Indeed, according to the WIA, there are roughly 775,800 indoor small cell nodes in use across the US today – far more than the 153,400 purpose-built cellular towers spread around the country.

However, the overall size of the in-building market remains relatively small. The WIA reported that the construction of in-building networks generated nearly $274 million in spending in 2022, while operating those networks generated another $293 million in spending. That’s a fraction of the $39 billion big wireless network operators invested in their networks during 2022, according to trade association CTIA.

Growing the market

Traditionally, indoor wireless networks have relied on big and expensive distributed antenna systems (DAS). Such systems typically run inside giant venues like sports stadiums.

But a growing number of companies are hoping to deliver indoor networks to smaller building owners, such as the owners of office buildings. This kind of installation relies on less expensive small cell systems, and in some cases they use technologies like MOCN or MORAN to support multiple network operators with a single system.

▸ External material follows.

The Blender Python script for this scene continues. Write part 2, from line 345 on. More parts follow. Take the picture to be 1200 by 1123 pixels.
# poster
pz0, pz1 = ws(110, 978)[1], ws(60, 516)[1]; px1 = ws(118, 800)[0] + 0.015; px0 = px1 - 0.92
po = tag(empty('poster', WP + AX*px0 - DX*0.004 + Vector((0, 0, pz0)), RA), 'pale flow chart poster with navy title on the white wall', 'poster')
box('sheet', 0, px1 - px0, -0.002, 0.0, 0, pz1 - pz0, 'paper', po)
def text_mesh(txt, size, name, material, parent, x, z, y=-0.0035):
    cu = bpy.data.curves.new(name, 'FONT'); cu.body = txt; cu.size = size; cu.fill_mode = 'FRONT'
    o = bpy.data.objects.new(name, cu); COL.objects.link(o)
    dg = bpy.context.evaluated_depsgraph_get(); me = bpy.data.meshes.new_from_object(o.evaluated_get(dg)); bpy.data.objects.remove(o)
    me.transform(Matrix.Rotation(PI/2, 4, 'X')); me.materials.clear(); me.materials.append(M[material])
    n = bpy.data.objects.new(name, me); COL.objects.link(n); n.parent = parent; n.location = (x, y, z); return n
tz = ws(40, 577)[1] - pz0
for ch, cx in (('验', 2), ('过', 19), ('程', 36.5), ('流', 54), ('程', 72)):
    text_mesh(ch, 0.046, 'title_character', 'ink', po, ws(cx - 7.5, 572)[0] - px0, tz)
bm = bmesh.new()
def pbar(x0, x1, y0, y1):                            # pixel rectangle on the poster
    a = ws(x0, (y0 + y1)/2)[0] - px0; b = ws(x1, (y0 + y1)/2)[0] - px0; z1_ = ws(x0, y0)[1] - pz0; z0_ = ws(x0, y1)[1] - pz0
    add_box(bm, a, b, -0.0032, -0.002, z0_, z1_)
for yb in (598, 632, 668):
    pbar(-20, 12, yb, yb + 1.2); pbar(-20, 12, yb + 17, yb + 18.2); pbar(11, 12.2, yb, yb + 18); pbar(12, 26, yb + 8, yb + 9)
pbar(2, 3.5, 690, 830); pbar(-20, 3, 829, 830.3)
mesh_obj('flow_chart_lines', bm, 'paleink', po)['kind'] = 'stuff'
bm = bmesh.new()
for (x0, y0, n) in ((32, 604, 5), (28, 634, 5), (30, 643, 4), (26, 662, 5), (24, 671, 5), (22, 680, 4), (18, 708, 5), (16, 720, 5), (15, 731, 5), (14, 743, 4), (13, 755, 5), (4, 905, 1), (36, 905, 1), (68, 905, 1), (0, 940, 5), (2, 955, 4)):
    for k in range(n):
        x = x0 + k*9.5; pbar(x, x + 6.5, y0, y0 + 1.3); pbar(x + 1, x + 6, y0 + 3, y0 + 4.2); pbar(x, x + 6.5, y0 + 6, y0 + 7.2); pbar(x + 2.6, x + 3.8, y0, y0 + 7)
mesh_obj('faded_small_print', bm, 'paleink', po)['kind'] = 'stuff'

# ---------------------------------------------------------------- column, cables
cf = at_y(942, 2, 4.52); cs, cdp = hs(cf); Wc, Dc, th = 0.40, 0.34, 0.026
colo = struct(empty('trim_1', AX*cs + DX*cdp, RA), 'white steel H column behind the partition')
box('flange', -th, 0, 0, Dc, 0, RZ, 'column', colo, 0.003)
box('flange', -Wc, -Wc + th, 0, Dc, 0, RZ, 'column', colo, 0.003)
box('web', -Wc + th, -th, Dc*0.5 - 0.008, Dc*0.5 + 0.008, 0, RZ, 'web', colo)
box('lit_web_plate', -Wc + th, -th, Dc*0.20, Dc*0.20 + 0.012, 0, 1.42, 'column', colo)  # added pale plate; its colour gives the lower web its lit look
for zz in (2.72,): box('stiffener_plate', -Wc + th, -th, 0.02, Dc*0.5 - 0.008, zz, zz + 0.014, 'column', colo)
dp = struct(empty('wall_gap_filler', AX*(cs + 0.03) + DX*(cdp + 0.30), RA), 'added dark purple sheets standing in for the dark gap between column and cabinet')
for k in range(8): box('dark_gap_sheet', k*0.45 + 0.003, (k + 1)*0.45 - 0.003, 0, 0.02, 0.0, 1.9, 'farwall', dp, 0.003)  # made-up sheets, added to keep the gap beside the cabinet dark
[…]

“It’s an interesting evolution,” said Jim Estes, CEO of Dense Air, a company that builds and operates neutral host networks. Dense Air offers a 4G neutral host system in the 3.5GHz CBRS band with software from Druid Software and equipment from Airspan, but is financing the development of a 5G system that would work in operators’ licensed midband 5G spectrum holdings, according to Estes. That system would use silicon from EdgeQ, software from Radisys, cloud computing support from Google Cloud, and radios that Dense Air is developing itself.

A team of 150 software engineers based in the UK is developing Dense Air’s indoor midband 5G radios, Estes said, adding that the investment is worthwhile because so far no other equipment vendor has developed that kind of indoor radio.

“We’re building it ourselves because what we want is not available today,” he told Light Reading.

Estes explained that Dense Air’s new 5G platform could help network operators like AT&T and Verizon extend their midband 5G networks indoors, including into venues that historically wouldn’t be able to afford expensive DAS systems. But it’s not clear yet how such installations might be funded, whether by network operators, venue owners, a third party or a combination of the three, he said.

In any case, Estes also sees a bright future when it comes to indoor 5G.